“October 27.—The work is going on; we are ripping off the extra planking of our deck for fuel during the winter. The cold increases fast, and in spite of all my efforts we will have to burn largely into the brig. I prepared for this two months ago, and satisfied myself, after a consultation with the carpenter, that we may cut away some seven or eight tons of fuel without absolutely destroying her sea-worthiness.”


My narrative has now reached a period at which everything like progress was suspended. The increasing cold and brightening stars,—the labours, anxieties, and sickness that pressed upon us,—these almost engross the pages of my journal. Now and then I find some marvel such as Petersen’s about the fox’s dexterity as a hunter; Hans tells me of domestic life in South Greenland, or of a seal-hunt and a wrecked kayack; or perhaps M’Gary repeats his thrice-told tale of humour; but the night has closed down upon us, and we are hibernating through it.

Yet some of these are topics of interest. The intense beauty of the Arctic firmament can hardly be imagined. It looks close above our heads, with its stars magnified in glory, and the very planets twinkling so much as to baffle the observations of our astronomer. I am afraid to speak of some of these night-scenes. I have trodden the deck and the floes, when the life of earth seemed suspended,—its movements, its sounds, its colouring, its companionships; and as I looked on the radiant hemisphere, circling above me as if rendering worship to the unseen centre of light, I have ejaculated in humility of spirit, “Lord, what is man that Thou art mindful of him?” And then I have thought of the kindly world we had left, with its revolving sunshine and shadow, and the other stars that gladden it in their changes, and the hearts that warmed to us there, till I lost myself in memories of those who are not—and they bore me back to the stars again.

The narration of one day’s hopes and fears, troubles, privations, and trials,—I am sorry I cannot add triumphs,—so much resembles that of the next, that I feel it would be but tiring the patience of the reader were I to detail, with the same degree of minuteness which I have hitherto done, the daily progress of our little party, and the great cause in which we are engaged.

Despondency

The winter is now upon us, and little or nothing can be done either to effect the liberation of the brig from her icy fetters, or to further our explorations.

On board the brig the mode of life is the same as last winter, except that we are subject to greater privations, consequent on the great demands which have been made upon the stores. We have little to amuse ourselves, and we go through the monotonous round of the day’s duties with as much celerity and ready will, as our drooping circumstances will admit of.

I cannot hide from myself the fact that the main object of our expedition must now be finally abandoned; and our duty, in the next instance, is toward ourselves: to wait the return of light in order to accomplish our escape from the ice,—with the brig if possible, if impossible, without it,—before the frail appliances and stores which are now left are entirely exhausted. Of course, it would be both impolitic and unwise to apprise the crew of my thoughts on this painful subject, so I will keep my own counsel in the meantime. I can see, however, that I am not alone in my convictions.
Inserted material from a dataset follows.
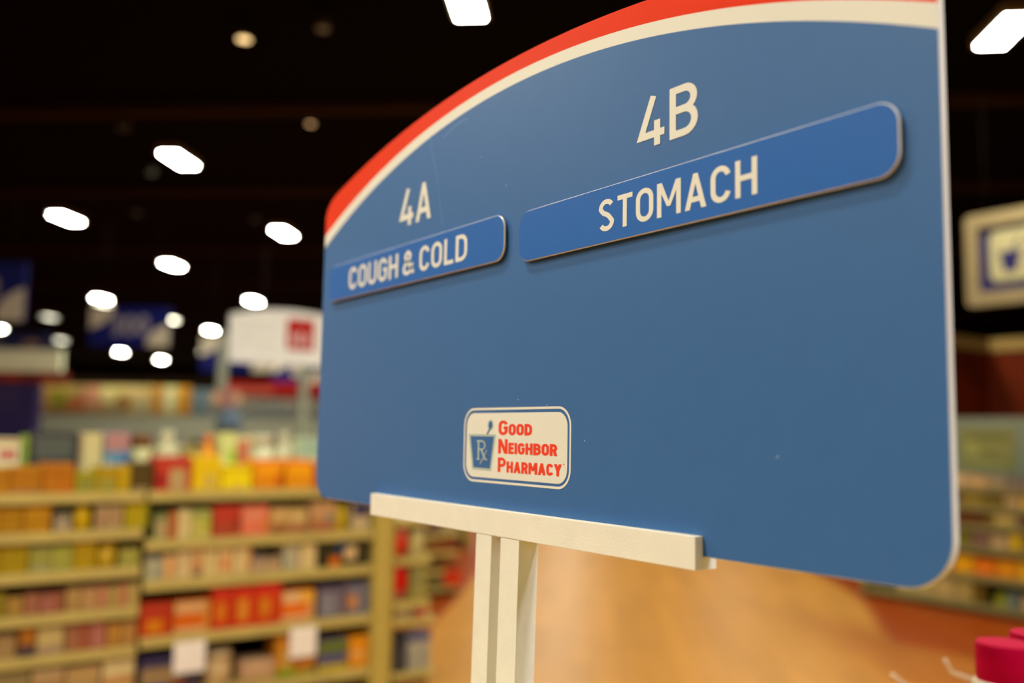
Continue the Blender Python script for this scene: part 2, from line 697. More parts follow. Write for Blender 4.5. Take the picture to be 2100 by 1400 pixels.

During November, I observed a few of my best men getting nervous and depressed—M’Gary paced the deck all one Sunday in a fit of home-sickness, without eating a meal—I do my best to cheer them; but it is hard work to hide one’s own trials for the sake of others who have not as many. I am glad of my professional drill and its companion influence over the sick and toil worn. I could not get along at all unless I combined the offices of physician and commander. You cannot punish sick men.